В сравнительно короткие сроки Эстония проделала большой путь к становлению цифрового государства, чему способствовали небольшая территория, численность населения и активная государственная политика в этом направлении (при участии крупных иностранных компаний). Ещё до вступления в НАТО Таллин озаботился вопросами кибербезопасности и предпочитал обсуждать их с Альянсом. ИКТ облегчили жизнь и фактически перенесли каждое учреждение, каждое министерство и каждого человека в виртуальный мир. Но уязвимость и незащищённость ИКТ может представлять существенную угрозу для национальной безопасности государства.
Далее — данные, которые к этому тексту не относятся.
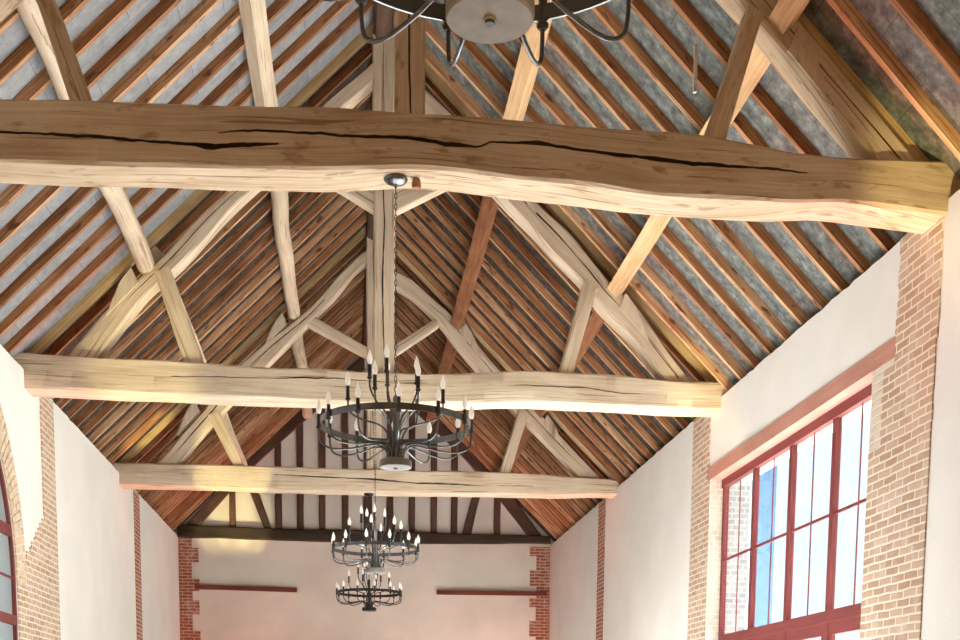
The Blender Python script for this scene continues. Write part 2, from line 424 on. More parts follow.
# brick strips
trim_no = [0]
def trim(bm, mat, label, cat='brick pier'):
    trim_no[0] += 1
    return tag(finish('trim_%d' % trim_no[0], bm, mat, origin=(0, 0, 0), smooth=0), label, cat, kind='structure')
def rag(y0, y1, z0, z1, s, sd, both=True, step=.136):
    """polygon with toothed edges following the courses"""
    n = int((z1-z0)/step); L_, R_ = [], []
    for i in range(n+1):
        za, zb = z0+(z1-z0)*i/(n+1), z0+(z1-z0)*(i+1)/(n+1)
        dl = s*noise.noise((i*1.7, sd, 0)) if both else 0
        dr = s*noise.noise((i*1.7, sd, 9))
        L_ += [(y0+dl, za), (y0+dl, zb)]; R_ += [(y1+dr, za), (y1+dr, zb)]
    return L_+R_[::-1]
PR = .012
bm = bmesh.new(); prism(bm, rag(9.07, 9.78, 2.9, 3.86, .03, 1), 'X', HW-PR, HW+.1); prism(bm, rag(9.09, 10.0, 2.3, 2.9, .03, 2), 'X', HW-PR, HW+.1); prism(bm, [(9.1, -EZ), (10.215, -EZ), (10.215, 2.3), (9.1, 2.3)], 'X', HW-PR, HW+.1)
trim(bm, M['brick_side'], 'brick pier under the nearest tie beam, beside the near jamb of the rectangular window')
bm = bmesh.new(); prism(bm, [(10.0, 2.3), (10.215, 2.3), (10.215, 2.95), (9.80, 2.95), (9.80, 2.9), (10.0, 2.9)], 'X', HW-PR+.004, HW+.1)
trim(bm, M['brick_pale'], 'whitewashed rough brick patch under the near end of the red lintel')
bm = bmesh.new(); prism(bm, rag(14.93, 15.66, 2.97, 3.86, .025, 3), 'X', HW-PR, HW+.1); prism(bm, [(14.87, -EZ), (15.66, -EZ), (15.66, 2.97), (14.87, 2.97)], 'X', HW-PR, HW+.1)
trim(bm, M['brick_side'], 'brick pier under the second tie beam, beside the far jamb of the rectangular window')
bm = bmesh.new(); prism(bm, rag(21.08, 21.62, -EZ, 3.83, .02, 4), 'X', HW-PR, HW+.1)
trim(bm, M['brick_far'], 'red brick strip under the third tie beam, on the wall with the rectangular window')
bm = bmesh.new(); prism(bm, rag(15.2, 15.84, 2.4, 3.83, .03, 6), 'X', -HW-.1, -HW+PR)
for i in range(9):
    ya = max(AC+AR+.35, 15.22-.105*i+.10*noise.noise((i*2.3, 4, 4)))
    prism(bm, [(ya, 2.4-.0675*(i+1)), (15.84, 2.4-.0675*(i+1)), (15.84, 2.4-.0675*i), (ya, 2.4-.0675*i)], 'X', -HW-.1, -HW+PR)
prism(bm, [(AC+AR+.02, -EZ), (15.84, -EZ), (15.84, 2.4-.0675*9), (AC+AR+.30, 2.4-.0675*9), (AC+AR+.02, AS)], 'X', -HW-.1, -HW+PR)
trim(bm, M['brick_side'], 'brick pier under the second tie beam, spreading to the jamb of the arched window')
bm = bmesh.new(); prism(bm, rag(21.46, 22.0, -EZ, 3.83, .02, 8), 'X', -HW-.1, -HW+PR)
trim(bm, M['brick_far'], 'red brick strip under the third tie beam, on the wall with the arched window')
for sg, lab in ((-1, 'toothed red brick corner of the gable wall under the yellow light patch'), (1, 'toothed red brick corner of the gable wall crossed by the bright red rail')):
    bm = bmesh.new(); pts = []; z = 3.83; i = 0; inner = []
    seq = (.28, .42, .27, .43) if sg < 0 else (.45, .30, .44, .29)
    while z > -EZ:
        h = (.20, .30, .34, .26)[i % 4]
        w = seq[i % 4]+.03*noise.noise((i, sg, 0)); zb = max(-EZ, z-h)
        inner += [(sg*(HW-.0-w), z), (sg*(HW-w), zb)]; z = zb; i += 1
    prism(bm, [(sg*HW, 3.83)]+inner+[(sg*HW, -EZ)], 'Y', Y4-.015, Y4+.1)
    trim(bm, M['brick_gable'], lab, 'brick corner')
bm = bmesh.new(); prism(bm, [(WY1-.012, -EZ), (WY1+.02, -EZ), (WY1+.02, WZ1), (WY1-.012, WZ1)], 'X', HW-PR+.002, HW+.155)
trim(bm, M['brick_reveal'], 'grey rough brick reveal at the far jamb of the rectangular window', 'window reveal')
bm = bmesh.new(); prism(bm, [(WY1-.012, -EZ), (WY1+.02, -EZ), (WY1+.02, WZ1), (WY1-.012, WZ1)], 'X', HW+.215, HW+.5)
trim(bm, M['brick_out'], 'grey outer brick reveal seen through the far bay of the rectangular window', 'window reveal')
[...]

Полки и дивизии заменили небольшие киберроты, способные, не отрываясь от монитора, выводить из строя практически любой объект инфраструктуры. Для Эстонии инициатива по созданию Центра по совместной защите от киберугроз принесла большие имиджевые преимущества, однако собственная ресурсная и кадровая база явно недостаточна. Сегодня 25 стран участвуют в работе Центра, с пятью ведутся переговоры о присоединении (Словения, Хорватия, Черногория, Швейцария, Япония), ещё четыре пока просто выразили желание участвовать (Австралия, Ирландия, Канада, Люксембург). А создание в 2018 г. эстонских кибервойск и центра по кибербезопасности в 2019 г. призвано улучшить взаимодействие между видами вооружённых сил и борьбу с кибертерроризмом. Но они же могут быть использованы для ведения информационных войн, что крайне чувствительно для хрупкого единства граждан Эстонии. Сегодня Таллин активно привлекает для решения вопросов кибербезопасности военные, научные, правительственные и бизнес структуры — именно так прибалтийская республика рассчитывает завоевать доверие и выстроить междисциплинарный подход для решения проблем киберпространства. Киберцентр НАТО уже давно проводит аналогичную политику, но будет наивным полагать, что за ним стоят исключительно оборонительные задачи.